Change As A Constant: How To Deal With It
Someone recently asked me how my work – my trainings – deal with the idea of grief and grieving. He is going through a very painful divorce, and is thinking of attending my training to be able to deal with it better. Yet there was still some scepticiscm about the idea. He was wondering whether the training was a forced approach to getting rid of the grief altogether, afraid that it would have a “build a bridge and just get over it” approach to it. That’s certainly not the case. Instead, it teaches you to do the counter intuitive and embrace thoughts and feelings so that you can have them instead of the other way around.
The purpose of unleashing your best is not to only have “positive” emotions, but rather to unleash ourselves from our relationship with them. One of the presuppositions this plays to is that emotions are just emotions. There are no negative or positive emotions. Instead, our relationship to experiencing emotions make them either negative or positive. Trying to deny, fight off, or struggle with emotions will only perpetuate their presence and that is not the purpose of having an emotion. They’re not meant to be suffered through or perpetuated without any resolve. Especially not for years on end, or sometimes even decades. They don’t have to overshadow other areas of our life.
Of course, with intense changes and transitions in our life, this is more challenging to accomplish than when everything stays the same. What I find is often the problem with grief about anything is that it’s not so much the pain of losing something we care about – whatever that loss may be.
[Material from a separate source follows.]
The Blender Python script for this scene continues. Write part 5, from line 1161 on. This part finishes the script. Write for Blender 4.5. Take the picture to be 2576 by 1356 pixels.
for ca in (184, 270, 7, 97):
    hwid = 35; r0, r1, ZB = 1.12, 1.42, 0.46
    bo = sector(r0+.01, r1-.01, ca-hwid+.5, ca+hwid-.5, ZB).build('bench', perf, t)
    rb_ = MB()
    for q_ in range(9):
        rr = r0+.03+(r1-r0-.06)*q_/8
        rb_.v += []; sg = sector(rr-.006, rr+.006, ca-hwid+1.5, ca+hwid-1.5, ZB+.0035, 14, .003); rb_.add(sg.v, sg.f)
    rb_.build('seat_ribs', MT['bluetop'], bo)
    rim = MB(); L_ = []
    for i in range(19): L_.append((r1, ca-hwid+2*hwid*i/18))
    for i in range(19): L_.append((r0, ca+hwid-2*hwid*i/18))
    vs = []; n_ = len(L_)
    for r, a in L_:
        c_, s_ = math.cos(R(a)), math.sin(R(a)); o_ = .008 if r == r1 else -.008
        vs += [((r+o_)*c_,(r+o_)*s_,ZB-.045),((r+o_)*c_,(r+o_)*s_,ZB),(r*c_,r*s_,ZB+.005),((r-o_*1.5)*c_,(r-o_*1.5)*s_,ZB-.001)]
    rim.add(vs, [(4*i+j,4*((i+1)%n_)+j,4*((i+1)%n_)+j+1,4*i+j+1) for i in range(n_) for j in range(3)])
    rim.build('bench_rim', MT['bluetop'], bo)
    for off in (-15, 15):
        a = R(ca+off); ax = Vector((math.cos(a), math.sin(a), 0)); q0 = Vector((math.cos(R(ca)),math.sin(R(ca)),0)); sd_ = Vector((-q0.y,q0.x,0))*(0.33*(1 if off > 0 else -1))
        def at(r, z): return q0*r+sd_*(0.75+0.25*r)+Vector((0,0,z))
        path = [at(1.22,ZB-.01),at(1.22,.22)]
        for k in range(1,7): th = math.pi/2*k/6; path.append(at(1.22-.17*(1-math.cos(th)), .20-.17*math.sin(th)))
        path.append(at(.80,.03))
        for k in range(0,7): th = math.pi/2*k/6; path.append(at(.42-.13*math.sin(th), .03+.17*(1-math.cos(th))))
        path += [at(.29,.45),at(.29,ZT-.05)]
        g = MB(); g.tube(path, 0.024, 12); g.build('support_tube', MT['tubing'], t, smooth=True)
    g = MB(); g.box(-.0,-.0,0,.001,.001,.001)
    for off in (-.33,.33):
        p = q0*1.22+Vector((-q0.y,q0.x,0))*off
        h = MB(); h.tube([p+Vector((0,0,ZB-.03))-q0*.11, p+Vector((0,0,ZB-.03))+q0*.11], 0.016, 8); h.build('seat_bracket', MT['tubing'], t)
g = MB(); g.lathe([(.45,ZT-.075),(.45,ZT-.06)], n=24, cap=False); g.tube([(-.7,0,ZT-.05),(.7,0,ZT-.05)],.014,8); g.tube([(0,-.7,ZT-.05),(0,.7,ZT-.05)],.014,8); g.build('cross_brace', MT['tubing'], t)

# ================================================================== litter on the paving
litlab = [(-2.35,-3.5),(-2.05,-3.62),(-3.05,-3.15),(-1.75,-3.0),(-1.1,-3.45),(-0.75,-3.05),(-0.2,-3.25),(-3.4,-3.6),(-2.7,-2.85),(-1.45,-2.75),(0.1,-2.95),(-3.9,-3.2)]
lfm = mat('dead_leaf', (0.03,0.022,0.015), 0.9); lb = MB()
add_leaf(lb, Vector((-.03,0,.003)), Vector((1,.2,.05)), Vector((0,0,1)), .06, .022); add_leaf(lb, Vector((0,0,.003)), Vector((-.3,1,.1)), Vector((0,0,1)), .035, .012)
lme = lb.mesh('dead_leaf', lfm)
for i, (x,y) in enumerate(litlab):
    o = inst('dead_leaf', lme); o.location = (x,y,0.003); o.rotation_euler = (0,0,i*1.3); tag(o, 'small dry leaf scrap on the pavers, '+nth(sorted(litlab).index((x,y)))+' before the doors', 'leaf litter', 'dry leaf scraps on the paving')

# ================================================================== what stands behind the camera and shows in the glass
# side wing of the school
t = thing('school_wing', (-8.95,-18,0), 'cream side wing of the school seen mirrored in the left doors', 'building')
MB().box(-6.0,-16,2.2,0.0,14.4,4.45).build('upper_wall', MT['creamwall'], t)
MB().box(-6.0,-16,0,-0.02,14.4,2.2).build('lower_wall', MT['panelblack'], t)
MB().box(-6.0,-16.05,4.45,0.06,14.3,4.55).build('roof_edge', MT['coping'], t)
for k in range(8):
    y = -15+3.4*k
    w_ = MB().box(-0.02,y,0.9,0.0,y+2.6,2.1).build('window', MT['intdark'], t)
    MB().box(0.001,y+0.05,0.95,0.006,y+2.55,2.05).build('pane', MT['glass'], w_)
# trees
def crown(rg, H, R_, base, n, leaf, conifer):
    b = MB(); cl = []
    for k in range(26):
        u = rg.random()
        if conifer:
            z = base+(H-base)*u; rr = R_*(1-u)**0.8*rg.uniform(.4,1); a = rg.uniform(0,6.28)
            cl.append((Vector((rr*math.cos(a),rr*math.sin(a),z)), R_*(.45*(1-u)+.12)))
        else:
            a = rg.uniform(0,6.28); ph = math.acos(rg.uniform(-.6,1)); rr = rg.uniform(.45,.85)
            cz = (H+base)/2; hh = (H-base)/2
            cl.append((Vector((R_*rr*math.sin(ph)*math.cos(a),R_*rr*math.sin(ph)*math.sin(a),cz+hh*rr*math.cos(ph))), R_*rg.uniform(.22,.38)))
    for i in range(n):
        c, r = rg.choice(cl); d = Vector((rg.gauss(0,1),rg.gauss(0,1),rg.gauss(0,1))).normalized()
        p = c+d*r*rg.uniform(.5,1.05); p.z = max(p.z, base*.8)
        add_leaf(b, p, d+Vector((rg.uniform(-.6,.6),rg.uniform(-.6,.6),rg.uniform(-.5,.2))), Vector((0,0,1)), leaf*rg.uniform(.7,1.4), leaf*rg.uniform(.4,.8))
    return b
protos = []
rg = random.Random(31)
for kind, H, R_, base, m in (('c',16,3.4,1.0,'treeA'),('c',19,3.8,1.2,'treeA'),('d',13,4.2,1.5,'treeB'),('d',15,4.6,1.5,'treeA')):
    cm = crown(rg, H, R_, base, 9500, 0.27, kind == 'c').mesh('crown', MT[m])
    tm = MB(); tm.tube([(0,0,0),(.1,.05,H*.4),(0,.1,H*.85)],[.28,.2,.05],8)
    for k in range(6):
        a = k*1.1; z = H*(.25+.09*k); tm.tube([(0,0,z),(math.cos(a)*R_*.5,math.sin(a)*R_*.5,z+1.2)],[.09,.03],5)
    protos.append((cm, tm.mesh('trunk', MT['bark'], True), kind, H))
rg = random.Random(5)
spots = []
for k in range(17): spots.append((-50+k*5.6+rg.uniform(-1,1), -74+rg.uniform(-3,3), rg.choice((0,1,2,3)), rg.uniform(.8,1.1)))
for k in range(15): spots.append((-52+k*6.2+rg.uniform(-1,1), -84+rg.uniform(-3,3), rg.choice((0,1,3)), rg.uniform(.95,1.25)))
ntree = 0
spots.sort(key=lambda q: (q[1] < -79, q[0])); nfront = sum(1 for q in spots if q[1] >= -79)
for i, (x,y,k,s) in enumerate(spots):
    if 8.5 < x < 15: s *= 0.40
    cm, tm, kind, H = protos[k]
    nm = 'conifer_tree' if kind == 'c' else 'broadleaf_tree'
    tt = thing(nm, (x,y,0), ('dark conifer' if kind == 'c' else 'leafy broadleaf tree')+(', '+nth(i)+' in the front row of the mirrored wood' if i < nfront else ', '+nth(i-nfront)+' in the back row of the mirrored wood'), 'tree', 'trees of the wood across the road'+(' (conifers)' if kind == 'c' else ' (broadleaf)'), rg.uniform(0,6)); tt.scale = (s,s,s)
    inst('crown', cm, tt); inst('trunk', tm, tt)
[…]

Rather, it’s the way we relate to the change itself, and a distorted sense of what it is that we actually lose.
When we say things like “People don’t change.”, it drives scientists crazy. Because change is literally the only constant in all of science. Energy, matter, it’s always changing. Morphing, merging, growing, dying. It’s the way people try not to change that’s unnatural. The way we cling to things that were, instead of letting them be the way they are. The way we cling to old memories instead of making new ones. The way we insist on believing, despite every scientific indication, that anything in this life is perfect. Change is constant. The way we experience change, that is up to us. It can feel like death, or it can feel like a second chance at life. If we open our fingers, loosen our grips, go with it, it can feel like pure adrenaline. Like at any moment, we can have another chance at life. Like at any moment, we can be born all over again. — Voiceover Grey’s Anatomy’s “With You I’m Born Again”
If the key isn’t to try and change our emotions about what we loose, then what is it? In my experience, the purpose of grief is to reach a state of acceptance. It took me many years to accept the loss of my father at a young age. It also took me a great many years to be able to share my truth about having an abortion, having been taught that this is a “wrong” thing to do. That, in a way, felt like a loss as well. But not just a physical loss. It felt like a loss of my sense of “this is how the world should work” and my sense of self esteem, of who I am. And it was that intangible loss that increased my pain. After many years of denial and struggle, I finally found a place where I could simply be with it. All around me I see people lose years of their lives because they can’t accept the cards life had dealt them. Either because it comes with a loss they can’t cope with. Or it goes against all they have learnt is “right” in life. What it taught me, is that with acceptance comes a sense of liberation. And what if that state of liberation could be reached far sooner, and with far less suffering, than we imagine possible?
In order to do that, it’s not the grief that we need to get a firm grip on. It’s the ability to accept and embrace change instead of trying to fight it. We need to separate the loss from our sense of identity, from our understanding of what’s right and wrong in the world, from thinking that it is pervasive and permanent. Fighting it only makes the grief and pain feel worse. We get stuck in it because we get stuck in wishing it wasn’t so. We will rack our brains determining how we can undo the reality of change. Sleepless nights, heavy hearts, denial, feelings of regret, over-responsibility, angst, guilt and panic. None of those are conducive to dealing with the rawness of emotions such as grief and loss.
An inevitable part of change is that while we say “hi” to one thing, we say “goodbye” to something else. When we can do that lovingly and we stop protesting the change, then we can respond to the new reality in a healthy way. A way in which we don’t try to avoid the pain that comes with it. One where the pain can be present without it stopping us from living our life.
The trainings I teach focus on actualising excellence. In order to do that, we need to learn how to deal with change, how to unleash ourselves from our inhibitions and limitations. As we master the art of transforming our relationship with change, and we become change embracers even in the face of pain, then life becomes richer and more colorful. We’ll let go of the idea that anything in this life is perfect, or that life will always abide by the “rules” through which we understand life. And we free ourselves up to experiencing life to its fullest. That’s where we can open our fingers, loosen our grips, and just go with it. Gloriously incomplete. Gloriously imperfect. Yet forever growing.